━━━ RECORDED DATA ━━━
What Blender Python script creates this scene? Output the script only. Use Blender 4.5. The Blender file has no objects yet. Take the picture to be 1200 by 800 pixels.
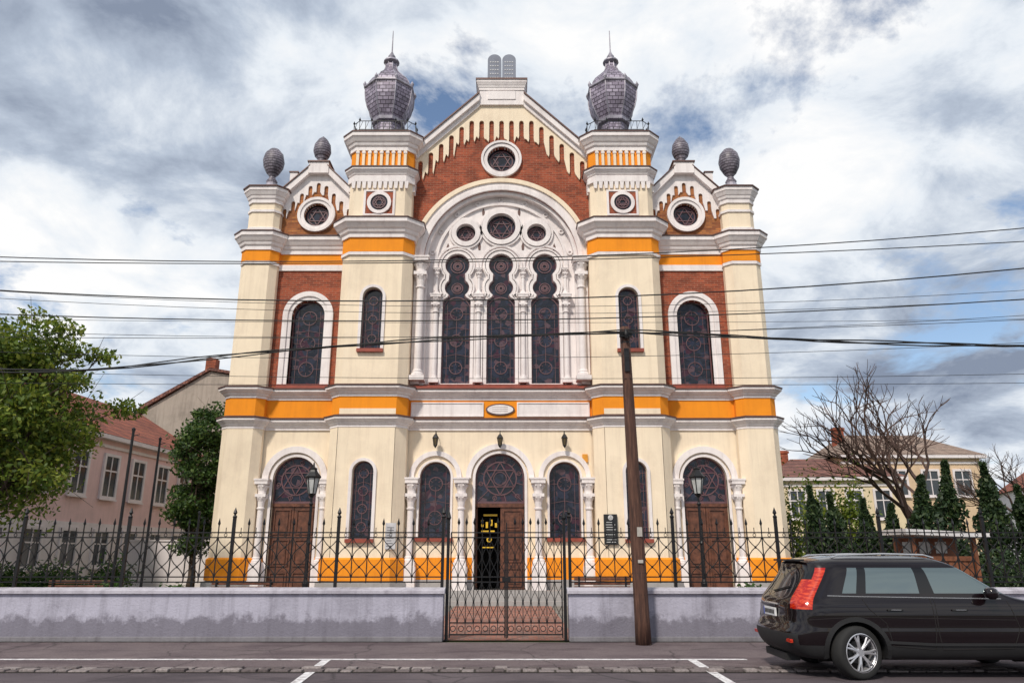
import bpy, bmesh, math, random
import numpy as np
from mathutils import Vector, Matrix
from mathutils.geometry import tessellate_polygon
from mathutils.bvhtree import BVHTree
random.seed(7); rng=np.random.default_rng(5)
scene=bpy.context.scene
pi=math.pi
# ------------------------------------------------------------------ materials
def newmat(name):
    m=bpy.data.materials.new(name); m.use_nodes=True
    nt=m.node_tree; b=nt.nodes['Principled BSDF']
    return m,nt,b
def coords(nt,mode='obj'):
    tc=nt.nodes.new('ShaderNodeTexCoord'); return tc.outputs['Object']
def wallco(nt):
    s=nt.nodes.new('ShaderNodeSeparateXYZ'); nt.links.new(coords(nt),s.inputs[0])
    a=nt.nodes.new('ShaderNodeMath'); a.operation='ADD'
    nt.links.new(s.outputs[0],a.inputs[0]); nt.links.new(s.outputs[1],a.inputs[1])
    c=nt.nodes.new('ShaderNodeCombineXYZ'); nt.links.new(a.outputs[0],c.inputs[0]); nt.links.new(s.outputs[2],c.inputs[1])
    return c.outputs[0]
def noise(nt,vec,scale,detail=4,rough=.55,stretch=None):
    if stretch:
        mp=nt.nodes.new('ShaderNodeMapping'); mp.inputs['Scale'].default_value=stretch
        nt.links.new(vec,mp.inputs[0]); vec=mp.outputs[0]
    n=nt.nodes.new('ShaderNodeTexNoise'); n.inputs['Scale'].default_value=scale
    n.inputs['Detail'].default_value=detail; n.inputs['Roughness'].default_value=rough
    nt.links.new(vec,n.inputs['Vector']); return n.outputs['Fac']
def ramp(nt,fac,stops,interp='LINEAR'):
    r=nt.nodes.new('ShaderNodeValToRGB'); nt.links.new(fac,r.inputs[0])
    r.color_ramp.interpolation=interp
    e=r.color_ramp.elements
    while len(e)<len(stops): e.new(.5)
    for i,(p,c) in enumerate(stops):
        e[i].position=p; e[i].color=(c[0],c[1],c[2],1) if hasattr(c,'__len__') else (c,c,c,1)
    return r.outputs[0]
def mix(nt,fac,a,b,mode='MIX'):
    m=nt.nodes.new('ShaderNodeMix'); m.data_type='RGBA'; m.blend_type=mode
    for sock,v in ((m.inputs[0],fac),(m.inputs[6],a),(m.inputs[7],b)):
        if isinstance(v,bpy.types.NodeSocket): nt.links.new(v,sock)
        elif hasattr(v,'__len__'): sock.default_value=(v[0],v[1],v[2],1)
        else: sock.default_value=v
    return m.outputs[2]
def bump(nt,b,h,strength=.3,dist=.02):
    n=nt.nodes.new('ShaderNodeBump'); n.inputs['Strength'].default_value=strength; n.inputs['Distance'].default_value=dist
    nt.links.new(h,n.inputs['Height']); nt.links.new(n.outputs[0],b.inputs['Normal'])
def plain(name,col,rough=.7,metal=0,var=.12,scale=4,bmp=0,coat=0):
    m,nt,b=newmat(name); co=coords(nt)
    n=noise(nt,co,scale,3)
    lo=[c*(1-var*2) for c in col]; hi=[min(1,c*(1+var)) for c in col]
    nt.links.new(ramp(nt,n,[(.3,lo),(.7,hi)]),b.inputs['Base Color'])
    b.inputs['Roughness'].default_value=rough; b.inputs['Metallic'].default_value=metal
    if coat: b.inputs['Coat Weight'].default_value=coat; b.inputs['Coat Roughness'].default_value=.03
    if bmp: bump(nt,b,noise(nt,co,scale*12,3),bmp,.01)
    return m
def plaster(name,col,dirt=(.30,.24,.2),amt=.35,bmp=.25,foot=None):
    m,nt,b=newmat(name); co=coords(nt)
    base=mix(nt,noise(nt,co,1.1,4,.6),[c*.86 for c in col],[min(1,c*1.08) for c in col])
    st=ramp(nt,noise(nt,co,2.6,5,.68,(1.8,1.8,.13)),[(.47,0),(.72,1)])
    sp=ramp(nt,noise(nt,co,.8,6,.72),[(.48,0),(.72,1)])
    f=mix(nt,.5,st,sp)
    mm=nt.nodes.new('ShaderNodeMath'); mm.operation='MULTIPLY'; mm.inputs[1].default_value=amt
    nt.links.new(f,mm.inputs[0])
    c=mix(nt,mm.outputs[0],base,dirt)
    if foot:
        s=nt.nodes.new('ShaderNodeSeparateXYZ'); nt.links.new(co,s.inputs[0])
        a=nt.nodes.new('ShaderNodeMath'); a.operation='MULTIPLY_ADD'; nt.links.new(noise(nt,co,3,5,.7),a.inputs[0]); a.inputs[1].default_value=-foot*2.2; nt.links.new(s.outputs[2],a.inputs[2])
        g=ramp(nt,a.outputs[0],[(0,1),(foot*.35,0)])
        c=mix(nt,mix(nt,1.0,g,(.75,.75,.75),'MULTIPLY'),c,dirt)
    nt.links.new(c,b.inputs['Base Color'])
    b.inputs['Roughness'].default_value=.88
    bump(nt,b,noise(nt,co,22,3,.6),bmp,.015)
    return m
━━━
SHORT EXERCISE: Reproduce all of the data exactly, omitting each picture it holds.

EXERCISE OUTPUT:
What Blender Python script creates this scene? Output the script only. Use Blender 4.5. The Blender file has no objects yet. Take the picture to be 1200 by 800 pixels.
import bpy, bmesh, math, random
import numpy as np
from mathutils import Vector, Matrix
from mathutils.geometry import tessellate_polygon
from mathutils.bvhtree import BVHTree
random.seed(7); rng=np.random.default_rng(5)
scene=bpy.context.scene
pi=math.pi
# ------------------------------------------------------------------ materials
def newmat(name):
    m=bpy.data.materials.new(name); m.use_nodes=True
    nt=m.node_tree; b=nt.nodes['Principled BSDF']
    return m,nt,b
def coords(nt,mode='obj'):
    tc=nt.nodes.new('ShaderNodeTexCoord'); return tc.outputs['Object']
def wallco(nt):
    s=nt.nodes.new('ShaderNodeSeparateXYZ'); nt.links.new(coords(nt),s.inputs[0])
    a=nt.nodes.new('ShaderNodeMath'); a.operation='ADD'
    nt.links.new(s.outputs[0],a.inputs[0]); nt.links.new(s.outputs[1],a.inputs[1])
    c=nt.nodes.new('ShaderNodeCombineXYZ'); nt.links.new(a.outputs[0],c.inputs[0]); nt.links.new(s.outputs[2],c.inputs[1])
    return c.outputs[0]
def noise(nt,vec,scale,detail=4,rough=.55,stretch=None):
    if stretch:
        mp=nt.nodes.new('ShaderNodeMapping'); mp.inputs['Scale'].default_value=stretch
        nt.links.new(vec,mp.inputs[0]); vec=mp.outputs[0]
    n=nt.nodes.new('ShaderNodeTexNoise'); n.inputs['Scale'].default_value=scale
    n.inputs['Detail'].default_value=detail; n.inputs['Roughness'].default_value=rough
    nt.links.new(vec,n.inputs['Vector']); return n.outputs['Fac']
def ramp(nt,fac,stops,interp='LINEAR'):
    r=nt.nodes.new('ShaderNodeValToRGB'); nt.links.new(fac,r.inputs[0])
    r.color_ramp.interpolation=interp
    e=r.color_ramp.elements
    while len(e)<len(stops): e.new(.5)
    for i,(p,c) in enumerate(stops):
        e[i].position=p; e[i].color=(c[0],c[1],c[2],1) if hasattr(c,'__len__') else (c,c,c,1)
    return r.outputs[0]
def mix(nt,fac,a,b,mode='MIX'):
    m=nt.nodes.new('ShaderNodeMix'); m.data_type='RGBA'; m.blend_type=mode
    for sock,v in ((m.inputs[0],fac),(m.inputs[6],a),(m.inputs[7],b)):
        if isinstance(v,bpy.types.NodeSocket): nt.links.new(v,sock)
        elif hasattr(v,'__len__'): sock.default_value=(v[0],v[1],v[2],1)
        else: sock.default_value=v
    return m.outputs[2]
def bump(nt,b,h,strength=.3,dist=.02):
    n=nt.nodes.new('ShaderNodeBump'); n.inputs['Strength'].default_value=strength; n.inputs['Distance'].default_value=dist
    nt.links.new(h,n.inputs['Height']); nt.links.new(n.outputs[0],b.inputs['Normal'])
def plain(name,col,rough=.7,metal=0,var=.12,scale=4,bmp=0,coat=0):
    m,nt,b=newmat(name); co=coords(nt)
    n=noise(nt,co,scale,3)
    lo=[c*(1-var*2) for c in col]; hi=[min(1,c*(1+var)) for c in col]
    nt.links.new(ramp(nt,n,[(.3,lo),(.7,hi)]),b.inputs['Base Color'])
    b.inputs['Roughness'].default_value=rough; b.inputs['Metallic'].default_value=metal
    if coat: b.inputs['Coat Weight'].default_value=coat; b.inputs['Coat Roughness'].default_value=.03
    if bmp: bump(nt,b,noise(nt,co,scale*12,3),bmp,.01)
    return m
def plaster(name,col,dirt=(.30,.24,.2),amt=.35,bmp=.25,foot=None):
    m,nt,b=newmat(name); co=coords(nt)
    base=mix(nt,noise(nt,co,1.1,4,.6),[c*.86 for c in col],[min(1,c*1.08) for c in col])
    st=ramp(nt,noise(nt,co,2.6,5,.68,(1.8,1.8,.13)),[(.47,0),(.72,1)])
    sp=ramp(nt,noise(nt,co,.8,6,.72),[(.48,0),(.72,1)])
    f=mix(nt,.5,st,sp)
    mm=nt.nodes.new('ShaderNodeMath'); mm.operation='MULTIPLY'; mm.inputs[1].default_value=amt
    nt.links.new(f,mm.inputs[0])
    c=mix(nt,mm.outputs[0],base,dirt)
    if foot:
        s=nt.nodes.new('ShaderNodeSeparateXYZ'); nt.links.new(co,s.inputs[0])
        a=nt.nodes.new('ShaderNodeMath'); a.operation='MULTIPLY_ADD'; nt.links.new(noise(nt,co,3,5,.7),a.inputs[0]); a.inputs[1].default_value=-foot*2.2; nt.links.new(s.outputs[2],a.inputs[2])
        g=ramp(nt,a.outputs[0],[(0,1),(foot*.35,0)])
        c=mix(nt,mix(nt,1.0,g,(.75,.75,.75),'MULTIPLY'),c,dirt)
    nt.links.new(c,b.inputs['Base Color'])
    b.inputs['Roughness'].default_value=.88
    bump(nt,b,noise(nt,co,22,3,.6),bmp,.015)
    return m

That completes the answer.